Saat terjadi ledakan, orang-orang berhamburan ke luar hotel, dan di antara orang-orang yang berdesakan ingin keluar dari hotel tersebut adalah Usman.
Situasi menjadi demikian sulitnya karena penjagaan sangat ketat, tidak ada celah untuk bisa ditembus bagi Usman, Harun dan Gani keluar dari wilayah Singapura.
Akhirnya mereka sepakat untuk menerobos penjagaan dengan menempuh jalan masing masing. Usman bersama Harun, sedangkan Gani bergerak sendiri.
Sebelum berpisah Usman menyampaikan pesan kepada anggotanya, barang siapa yang lebih dahulu sampai ke induk pasukan, supaya melaporkan hasil tugas telah dilakukan kepada atasan.

GAGAL KEMBALI KE PANGKALAN
Usman yang bertindak sebagai pimpinan belum faham betul dengan daerah Singapura, walaupun ia sering memasuki daerah ini. Karena itu Usman meminta kepada Harun supaya mereka bersama-sama mencari jalan ke luar ke pangkalan. Untuk menghindari kecurigaan, mereka berjalan saling berjauhan, seolah-olah kelihatan yang satu dengan yang lain tidak ada hubungan sama sekali.
Dengan merebut motorboat dari seorang Cina, dengan cekatan mereka mengambil alih kemudi, kemudian haluan diarahkan menuju ke Pulau Sambu. Namun, sebelum mereka sampai ke perbatasan perairan Singapura, motorboat yang mereka gunakan macet di tengah laut. Mereka tidak dapat lagi menghindarkan diri dari patroli musuh. Pukul 09.00 pagi di hari itu, Usman dan Harun tertangkap dan dibawa ke Singapura 
sebagai tawanan.

DIADILI
Usman dan Harun selama kurang lebih 8 bulan telah meringkuk di dalam penjara Singapura sebagai tawanan.
Pada tanggal 4 Oktober 1965 Usman dan Harun dihadapkan ke depan sidang Pengadilan Mahkamah Tinggi (High Court) Singapura.
Pada tanggal 20 Oktober 1965, Sidang Pengadilan Tinggi (Hight Court) yang dipimpin oleh Hakim J. Chua memutuskan bahwa Usman dan Harun telah melakukan sabotase dan mengakibatkan meninggalnya tiga orang sipil. Dengan dalih ini, kedua tertuduh dijatuhi hukuman mati.

HUKUMAN GANTUNG
Pukul 05.00 subuh, kedua tawanan itu dibangunkan oleh petugas penjara, kemudian disuruh sembahyang menurut agamanya masing-masing. Setelah melakukan sembahyang Usman dan Harun dengan tangan diborgol dibawa oleh petugas ke kamar kesehatan untuk dibius. Dalam keadaan terbius dan tidak sadar masing-masing urat nadinya dipotong oleh dokter tersebut, sehingga mereka berdua lumpuh sama sekali. 

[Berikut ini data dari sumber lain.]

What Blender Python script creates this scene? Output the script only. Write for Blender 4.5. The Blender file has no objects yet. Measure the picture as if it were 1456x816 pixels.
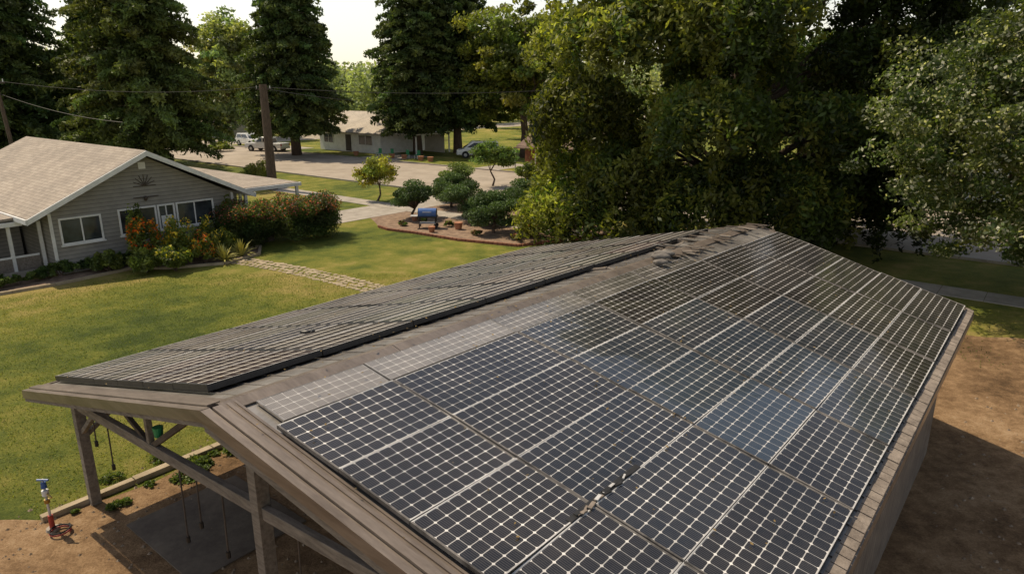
import bpy, math, random, numpy as np, bmesh
from mathutils import Vector
random.seed(7); rng=np.random.default_rng(7)
scene=bpy.context.scene
CA,SA=0.7793,0.6266
def W(u,v,z=0.0): return (u*SA+v*CA, u*CA-v*SA, z)
ROT=math.radians(38.8)
# ------------------------------------------------------------------ materials
def base(name):
    m=bpy.data.materials.new(name); m.use_nodes=True
    nt=m.node_tree; b=nt.nodes['Principled BSDF']; return m,nt,b
def coords(nt,rot=0.0):
    tc=nt.nodes.new('ShaderNodeTexCoord')
    if rot==0: return tc.outputs['Object']
    mp=nt.nodes.new('ShaderNodeMapping'); mp.inputs['Rotation'].default_value=(0,0,rot)
    nt.links.new(tc.outputs['Object'],mp.inputs['Vector']); return mp.outputs['Vector']
def math_(nt,op,a,b=None,clamp=False):
    n=nt.nodes.new('ShaderNodeMath'); n.operation=op; n.use_clamp=clamp
    for i,x in enumerate((a,b)):
        if x is None: continue
        if isinstance(x,(int,float)): n.inputs[i].default_value=x
        else: nt.links.new(x,n.inputs[i])
    return n.outputs[0]
def mix_(nt,f,a,b,mode='MIX'):
    n=nt.nodes.new('ShaderNodeMix'); n.data_type='RGBA'; n.blend_type=mode
    for s,x in ((n.inputs[0],f),(n.inputs[6],a),(n.inputs[7],b)):
        if isinstance(x,(int,float)): s.default_value=x
        elif isinstance(x,tuple): s.default_value=(*x[:3],1)
        else: nt.links.new(x,s)
    return n.outputs[2]
def noise(nt,vec,scale,detail=6,rough=.6):
    n=nt.nodes.new('ShaderNodeTexNoise'); n.inputs['Scale'].default_value=scale
    n.inputs['Detail'].default_value=detail; n.inputs['Roughness'].default_value=rough
    nt.links.new(vec,n.inputs['Vector']); return n.outputs['Fac']
def ramp(nt,fac,stops):
    r=nt.nodes.new('ShaderNodeValToRGB'); el=r.color_ramp.elements
    while len(el)<len(stops): el.new(.5)
    for e,(p,c) in zip(el,stops): e.position=p; e.color=(*c,1)
    nt.links.new(fac,r.inputs['Fac']); return r.outputs['Color']
def bump(nt,b,h,strength,dist=.02):
    n=nt.nodes.new('ShaderNodeBump'); n.inputs['Strength'].default_value=strength; n.inputs['Distance'].default_value=dist
    nt.links.new(h,n.inputs['Height']); nt.links.new(n.outputs['Normal'],b.inputs['Normal'])
def pm(name,c1,c2,scale=5,rough=.8,bmp=.3,metal=0.0,stretch=None,spec=.4,dist=.02):
    m,nt,b=base(name); v=coords(nt)
    if stretch:
        mp=nt.nodes.new('ShaderNodeMapping'); mp.inputs['Scale'].default_value=stretch
        mp2=nt.nodes.new('ShaderNodeMapping'); mp2.inputs['Rotation'].default_value=(0,0,ROT)
        nt.links.new(v,mp2.inputs['Vector']); nt.links.new(mp2.outputs['Vector'],mp.inputs['Vector']); v=mp.outputs['Vector']
    f=noise(nt,v,scale); f2=noise(nt,v,scale*7,4)
    g=math_(nt,'ADD',math_(nt,'MULTIPLY',f,.7),math_(nt,'MULTIPLY',f2,.3))
    nt.links.new(ramp(nt,g,[(.36,c1),(.64,c2)]),b.inputs['Base Color'])
    b.inputs['Roughness'].default_value=rough; b.inputs['Metallic'].default_value=metal
    b.inputs['Specular IOR Level'].default_value=spec
    bump(nt,b,f2,bmp,dist); return m
def leafmat(name,trans=.35,rough=.5):
    m,nt,b=base(name)
    at=nt.nodes.new('ShaderNodeAttribute'); at.attribute_name='tint'
    nt.links.new(at.outputs['Color'],b.inputs['Base Color']); b.inputs['Roughness'].default_value=rough
    b.inputs['Specular IOR Level'].default_value=.3
    tr=nt.nodes.new('ShaderNodeBsdfTranslucent')
    nt.links.new(mix_(nt,1.0,at.outputs['Color'],(1.7,1.8,.7),'MULTIPLY'),tr.inputs['Color'])
    mx=nt.nodes.new('ShaderNodeMixShader'); mx.inputs[0].default_value=trans
    out=nt.nodes['Material Output']
    nt.links.new(b.outputs[0],mx.inputs[1]); nt.links.new(tr.outputs[0],mx.inputs[2]); nt.links.new(mx.outputs[0],out.inputs['Surface'])
    return m
LEAF=leafmat('foliage',.40); NEEDLE=leafmat('needles',.2,.6); BLADE=leafmat('grass_blades',.35,.7)
BARK=pm('bark',(.06,.042,.03),(.15,.105,.075),4,.95,.8,stretch=(4,4,.8))
WOODG=pm('weathered_wood',(.12,.10,.08),(.26,.22,.18),3,.85,.4,stretch=(1,6,6))
WOODD=pm('dark_wood',(.05,.038,.03),(.11,.085,.065),3,.85,.4)
METAL=pm('roof_metal',(.17,.155,.14),(.42,.39,.35),1.1,.30,.10,metal=.5)
TRIM=pm('trim_metal',(.13,.103,.082),(.25,.205,.168),1.3,.34,.08,metal=.35,stretch=(.4,3,3))
ALU=pm('aluminium_frame',(.36,.35,.34),(.70,.68,.65),2,.4,.05,metal=.2)
DKFR=pm('anodised_frame',(.03,.028,.026),(.22,.2,.18),2,.4,.05)
BLACK=pm('black_frame',(.012,.012,.012),(.03,.028,.026),6,.45,.05)
CONC=pm('concrete',(.26,.23,.19),(.40,.355,.30),1.5,.9,.3)
STONE=pm('flagstone',(.26,.205,.13),(.42,.34,.23),2.5,.9,.5)
BRICK=pm('red_brick',(.16,.06,.035),(.30,.12,.07),5,.9,.5)
TILE=pm('eave_tile',(.13,.105,.085),(.30,.25,.205),4,.85,.4)
WHITE=pm('white_paint',(.62,.61,.58),(.8,.79,.76),2,.55,.08)
CREAM=pm('cream_wall',(.5,.46,.38),(.65,.6,.52),1,.8,.15)
MULCH=pm('mulch',(.12,.075,.05),(.32,.22,.145),3,.95,.9)
DARKG=pm('rubber',(.01,.01,.01),(.025,.025,.025),8,.8,.1)
RED=pm('red_paint',(.3,.03,.02),(.42,.06,.04),4,.5,.1)
BLUE=pm('blue_plastic',(.03,.08,.26),(.08,.17,.40),3,.4,.05)
GREENP=pm('green_plastic',(.02,.2,.08),(.05,.3,.13),3,.4,.05)
BRASS=pm('brass',(.35,.22,.06),(.5,.36,.14),5,.35,.1,metal=.9)
TERRA=pm('terracotta',(.3,.12,.06),(.42,.2,.11),4,.8,.2)
SLAB=pm('slab',(.085,.065,.05),(.17,.135,.10),1.2,.9,.4)
def glass(name,c=(.015,.018,.02)):
    m,nt,b=base(name); v=coords(nt); f=noise(nt,v,.8,3)
    nt.links.new(ramp(nt,f,[(.35,c),(.7,tuple(min(1,x*4+.02) for x in c))]),b.inputs['Base Color'])
    b.inputs['Roughness'].default_value=.05; return m
GLASS=glass('window_glass')
def shingles(name,c1,c2,mortar):
    m,nt,b=base(name); v=coords(nt,ROT)
    br=nt.nodes.new('ShaderNodeTexBrick'); br.inputs['Scale'].default_value=1
    br.inputs['Brick Width'].default_value=.32; br.inputs['Row Height'].default_value=.17; br.inputs['Mortar Size'].default_value=.010
    br.inputs['Color1'].default_value=(*c1,1); br.inputs['Color2'].default_value=(*c2,1); br.inputs['Mortar'].default_value=(*mortar,1)
    nt.links.new(v,br.inputs['Vector'])
    f=noise(nt,v,.7,6); col=mix_(nt,.75,br.outputs['Color'],ramp(nt,f,[(.3,(.65,.62,.58)),(.7,(1.15,1.1,1.02))]),'MULTIPLY')
    nt.links.new(col,b.inputs['Base Color']); b.inputs['Roughness'].default_value=.9
    bump(nt,b,br.outputs['Fac'],-.5,.02); return m
SHING=shingles('grey_shingles',(.37,.325,.275),(.29,.25,.21),(.18,.15,.125))
SHINGB=shingles('brown_shingles',(.2,.14,.11),(.15,.10,.08),(.08,.055,.04))
def siding(name,c1,c2,pitch=.17):
    m,nt,b=base(name); v=coords(nt); s=nt.nodes.new('ShaderNodeSeparateXYZ'); nt.links.new(v,s.inputs[0])
    fr=math_(nt,'FRACT',math_(nt,'DIVIDE',s.outputs[2],pitch))
    ln=math_(nt,'LESS_THAN',fr,.12)
    f=noise(nt,v,2.5,6); c=ramp(nt,f,[(.3,c1),(.7,c2)])
    nt.links.new(mix_(nt,ln,c,tuple(x*.5 for x in c1)),b.inputs['Base Color'])
    b.inputs['Roughness'].default_value=.75; bump(nt,b,fr,.5,-.02); return m
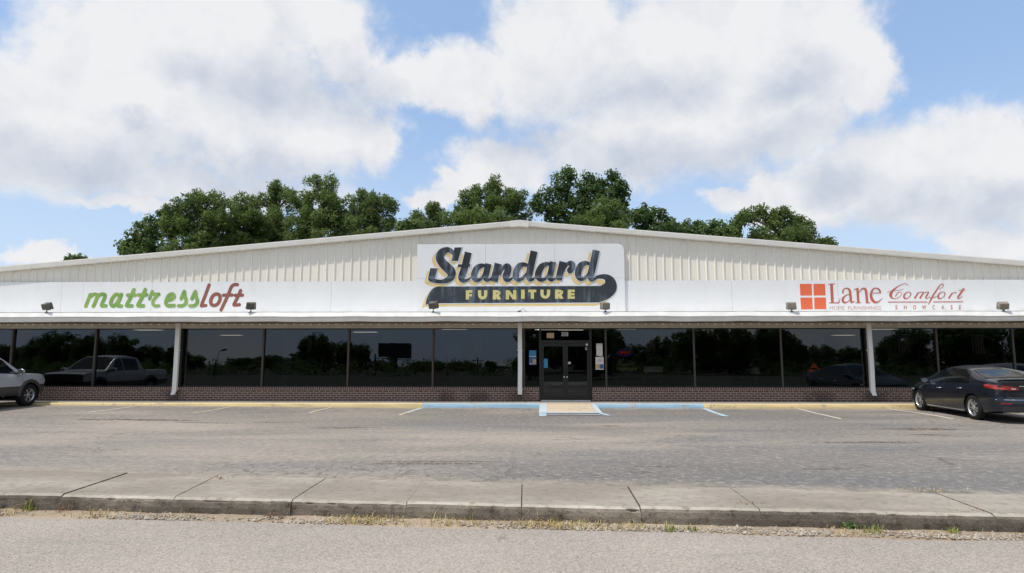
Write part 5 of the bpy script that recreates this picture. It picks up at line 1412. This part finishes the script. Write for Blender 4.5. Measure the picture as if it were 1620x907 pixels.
def tree(kind, lobes, Y, label, group, seed, per=2.2, base=.45):
    rg = np.random.default_rng(seed)
    C, rd = lobe_centres(lobes, Y, per, rg, .72 if kind == 'pine' else .70)
    lo = C[:, 2].min(); cx = C[:, 0].mean(); top = C[:, 2].max(); wd = max(1.2, np.ptp(C[:, 0]) / 2)
    # lower crown hidden by the roof
    hb_ = max(2.5, lo * base); n = int(50 * min(wd, 4))
    zz_ = rg.uniform(hb_, lo + .6, n); aa = rg.uniform(0, 2 * math.pi, n); r_ = wd * .85 * np.sqrt(rg.uniform(.05, 1, n)) * (1 - .25 * (lo - zz_) / (lo - hb_ + .1))
    C2 = np.stack([cx + r_ * np.cos(aa), Y + r_ * np.sin(aa), zz_], 1)
    Ca = np.vstack([C, C2]); ra = np.concatenate([rd, rg.uniform(.6, .9, n)])
    root = empty('pine_tree' if kind == 'pine' else 'leafy_tree', (cx, Y, -.22)); tag(root, label, 'tree', group)
    off = np.array([cx, Y, -.22])
    if kind == 'pine': co = pine_puffs(Ca - off, ra, 170, rg); tri_mesh('crown', co, 3, M['pine'], root)
    else: co = leaf_quads(Ca - off, ra, 54, .19, rg); tri_mesh('crown', co, 4, M['leafd' if kind == 'deep' else 'leaf'], root)
    b = MB(); h_ = top + .22
    tw = max(.12, min(.34, h_ * .016))
    bend = rg.normal(size=2) * .25
    tp = [(bend[0] * t * t, bend[1] * t * t, h_ * .93 * t) for t in np.linspace(0, 1, 9)]
    b.tube(tp, [tw * (1.25 if i == 0 else 1) * (1 - .85 * i / 8) for i in range(9)], 9)
    idx = rg.choice(len(C), min(len(C), 26), replace=False)
    for i in idx:
        q = C[i] - off; zt = max(hb_, q[2] - .35 * math.hypot(q[0], q[1]) - .8) / (h_ * .93); zt = min(.97, max(.25, zt))
        s_ = np.array([bend[0] * zt * zt, bend[1] * zt * zt, h_ * .93 * zt]); m1 = s_ * .45 + q * .55 + np.array([0, 0, .25])
        b.tube([s_, m1, q], [tw * .33, tw * .2, tw * .06], 6)
    b.build('trunk', M['bark'], root, True)
    return root
BK = 'trees behind the store'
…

Lalu Usman dan Harun dibawa menuju ke tiang gantungan. Tepat pukul 06.00 pagi hari Kamis tanggal 17 Oktober 1968, eksekusi terhadap Usman dan harun dilakukan.
Pejabat penjara Changi menyampaikan berita kepada para wartawan yang mengikuti peristiwa ini, bahwa 
hukuman telah dilaksanakan.
Berita eksekusi tersebar ke seluruh penjuru dunia

PENGHORMATAN UNTUK USMAN DAN HARUN
Bendera merah putih telah dikibarkan setengah tiang sebagai tanda berkabung. Warga Indonesia yang berada di Singapura berbondong-bondong datang membanjiri Kantor Perwakilan Indonesia dengan membawa karangan bunga sebagai tanda penghormatan terakhir terhadap kedua prajurit itu.
Setelah mendapatkan penghormatan terakhir dari masyarakat Indonesia di KBRI, pukul 14.00 jenazah diberangkatkan ke lapangan terbang di mana telah menunggu pesawat TNI—AU yang akan membawa kedua jenazah tersebut ke Tanah Air.
Saat mendengar kabar bahwa Pemerintah Singapura telah melaksanakan hukuman gantung terhadap Usman dan Harun, maka Presiden Suharto langsung mengeluarkan pernyataan bahwa Usman dan Harun dari KKO-AL diangkat sebagai Pahlawan Nasional.
Setibanya di Kemayoran, kedua jenazah pahlawan itu diterima oleh Panglima Angkatan Laut Laksamana TNI R. Muljadi dan disemayamkan di Aula Hankam Jalan Merdeka Barat sebelum dimakamkan di Taman Makam Pahlawan Kalibata.